One weekend Jim never came back. No one knew what happened for a good week. When we did find out, I wish I could say it was a car accident, maybe stress from school or a family emergency. The truth is that my friend Jim had disappeared with one of his students, a 13-year-old girl, the daughter of the family that had been so generous to him. He had taken her in his car all the way down across the border into Mexico. None of us saw this coming, we were in shock. It wasn’t long when my shock turned to anger. He was a minister for crying out loud. People trusted him. What was he thinking?
About six months later Jim had been caught. He was being held on $80,000 bail for charges of rape, sodomy and sex abuse of a minor. Jim was found guilty and began serving his sentence in the state penitentiary. Last I heard he had given up on God.
Life goes on. In fact seven years went by until I was abruptly thrust back into the situation. While out of town for a summer weekend I was taking our boys down to their Sunday school class and I briefly caught a glimpse of a man that looked like Jim. In fact the more I saw him the more I was convinced. When I arrived in the service, I said, ‘honey, you’re not going to guess who I just saw, Jim.’ Jim? Yeah, that Jim. He goes here? I guess so. I wonder if people here know his past? I can’t believe that guy is hanging around here? Who does he think he is? You can’t just waltz back into another church and act like everything is OK.’

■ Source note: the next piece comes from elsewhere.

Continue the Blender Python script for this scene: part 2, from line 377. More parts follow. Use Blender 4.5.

And so my thoughts went for the entire service; disgusted about what he did and might do again. The thought of how he threw it all away reminded me of my own faithfulness to God, how I had been diligent in representing Christ in my first church, how I built protection to stay physically pure with my relationships. I thanked God that my life had not been distracted and destroyed by poor choices like the ones Jim made.

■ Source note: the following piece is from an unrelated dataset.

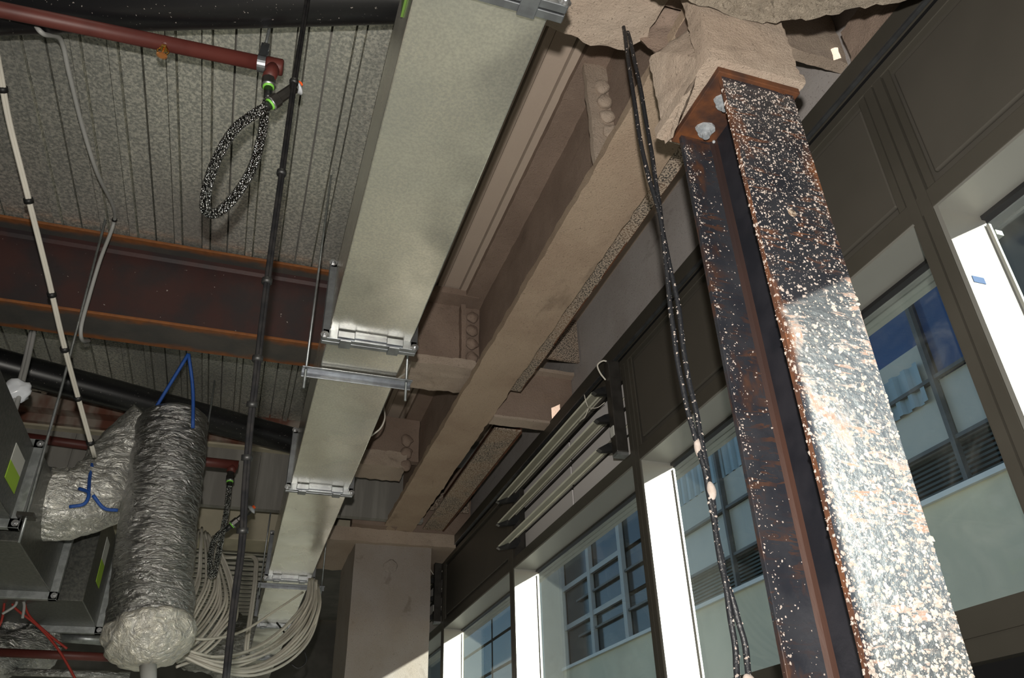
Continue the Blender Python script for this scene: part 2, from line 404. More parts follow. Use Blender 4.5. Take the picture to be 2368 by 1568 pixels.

Jesus tells a story with haunting similarities to my own story.
“To some who were confident of their own righteousness and looked down on everybody else, Jesus told this parable: “Two men went up to the temple to pray, one a Pharisee and the other a tax collector. The Pharisee stood up and prayed about himself: ‘God, I thank you that I am not like other men –robbers, evildoers, adulterers – or even like this tax collector. I fast twice a week and give a tenth of all I get.’ “But the tax collector stood at a distance. He would not even look up to heaven, but beat his breast and said, ‘God, have mercy on me, a sinner.’ “I tell you that this man, rather than the other, went home justified before God. For everyone who exalts himself will be humbled, and he who humbles himself will be exalted.”

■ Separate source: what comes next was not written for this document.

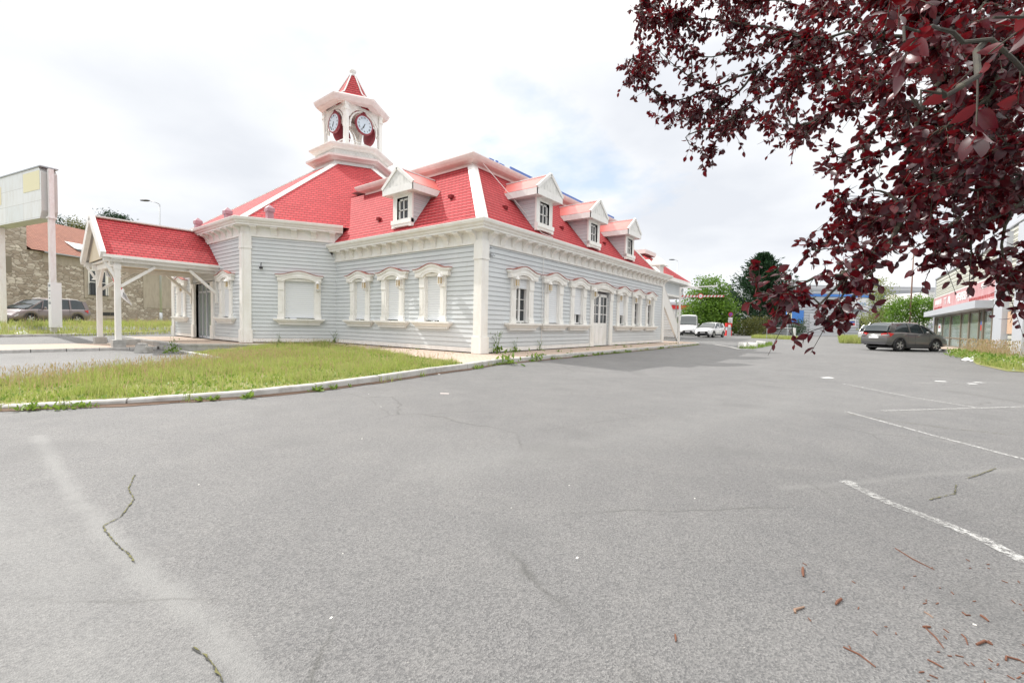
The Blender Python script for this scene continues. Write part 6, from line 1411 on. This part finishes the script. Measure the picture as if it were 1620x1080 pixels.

After the service I went to pick up the boys and just as I came out of the classroom a voice from behind said, “Hey, Steve is that you?” I turned around and there stood Jim. He had caught me dead in my tracks. All I could think of to say was, “Jim, what are you doing here, last I heard you gave up on God.” “I did, but there was this chaplain that didn’t give up on me.” And in just a few minutes, he confessed his sin to me. He spoke about his desperate encounter with God’s grace and healing. He told how God has blessed him with this church—a church staff that knows about his background and are willing to take him in; to continue to nurture him and let him serve. I even got to meet his wife and three kids. Honestly, in looking in his eyes I felt like Jim was a new man. But regardless of whether Jim has had an authentic conversation God made me certain of one thing. My heart was judgmental and condemning. Thanks God I’m not like Jim, so glad I’d never do that, in fact look at all the good I’ve done. I had spent an entire Sunday morning full of self-righteous filth. In that hallway God showed me that it wasn’t just the tax collector that needed God’s mercy it was the Pharisee too, and most of all, it was me.